═════ SUPPLIED INFORMATION ═════

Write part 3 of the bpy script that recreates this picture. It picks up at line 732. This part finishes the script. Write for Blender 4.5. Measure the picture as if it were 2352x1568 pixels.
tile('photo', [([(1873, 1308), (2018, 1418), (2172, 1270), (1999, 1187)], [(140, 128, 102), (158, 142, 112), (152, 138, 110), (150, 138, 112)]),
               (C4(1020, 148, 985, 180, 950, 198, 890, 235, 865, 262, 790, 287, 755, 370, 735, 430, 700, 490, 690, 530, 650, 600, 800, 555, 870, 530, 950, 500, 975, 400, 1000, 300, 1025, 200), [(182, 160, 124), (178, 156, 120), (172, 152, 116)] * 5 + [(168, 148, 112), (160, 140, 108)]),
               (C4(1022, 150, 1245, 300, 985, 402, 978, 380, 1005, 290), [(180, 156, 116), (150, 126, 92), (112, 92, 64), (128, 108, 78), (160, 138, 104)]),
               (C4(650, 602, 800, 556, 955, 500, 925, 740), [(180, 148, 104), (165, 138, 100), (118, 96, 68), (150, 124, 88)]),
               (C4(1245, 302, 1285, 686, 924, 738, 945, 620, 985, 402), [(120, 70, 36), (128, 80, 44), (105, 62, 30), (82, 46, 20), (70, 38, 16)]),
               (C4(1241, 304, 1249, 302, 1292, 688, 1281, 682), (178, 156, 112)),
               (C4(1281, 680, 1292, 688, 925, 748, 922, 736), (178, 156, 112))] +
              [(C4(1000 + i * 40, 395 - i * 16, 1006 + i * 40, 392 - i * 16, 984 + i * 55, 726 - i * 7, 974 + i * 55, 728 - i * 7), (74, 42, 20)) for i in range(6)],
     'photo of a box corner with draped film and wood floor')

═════

• **AIM OF THE TASK**
Retype all of the data shown above, word for word.

• **EXERCISE ANSWER**
Write part 3 of the bpy script that recreates this picture. It picks up at line 732. This part finishes the script. Write for Blender 4.5. Measure the picture as if it were 2352x1568 pixels.
tile('photo', [([(1873, 1308), (2018, 1418), (2172, 1270), (1999, 1187)], [(140, 128, 102), (158, 142, 112), (152, 138, 110), (150, 138, 112)]),
               (C4(1020, 148, 985, 180, 950, 198, 890, 235, 865, 262, 790, 287, 755, 370, 735, 430, 700, 490, 690, 530, 650, 600, 800, 555, 870, 530, 950, 500, 975, 400, 1000, 300, 1025, 200), [(182, 160, 124), (178, 156, 120), (172, 152, 116)] * 5 + [(168, 148, 112), (160, 140, 108)]),
               (C4(1022, 150, 1245, 300, 985, 402, 978, 380, 1005, 290), [(180, 156, 116), (150, 126, 92), (112, 92, 64), (128, 108, 78), (160, 138, 104)]),
               (C4(650, 602, 800, 556, 955, 500, 925, 740), [(180, 148, 104), (165, 138, 100), (118, 96, 68), (150, 124, 88)]),
               (C4(1245, 302, 1285, 686, 924, 738, 945, 620, 985, 402), [(120, 70, 36), (128, 80, 44), (105, 62, 30), (82, 46, 20), (70, 38, 16)]),
               (C4(1241, 304, 1249, 302, 1292, 688, 1281, 682), (178, 156, 112)),
               (C4(1281, 680, 1292, 688, 925, 748, 922, 736), (178, 156, 112))] +
              [(C4(1000 + i * 40, 395 - i * 16, 1006 + i * 40, 392 - i * 16, 984 + i * 55, 726 - i * 7, 974 + i * 55, 728 - i * 7), (74, 42, 20)) for i in range(6)],
     'photo of a box corner with draped film and wood floor')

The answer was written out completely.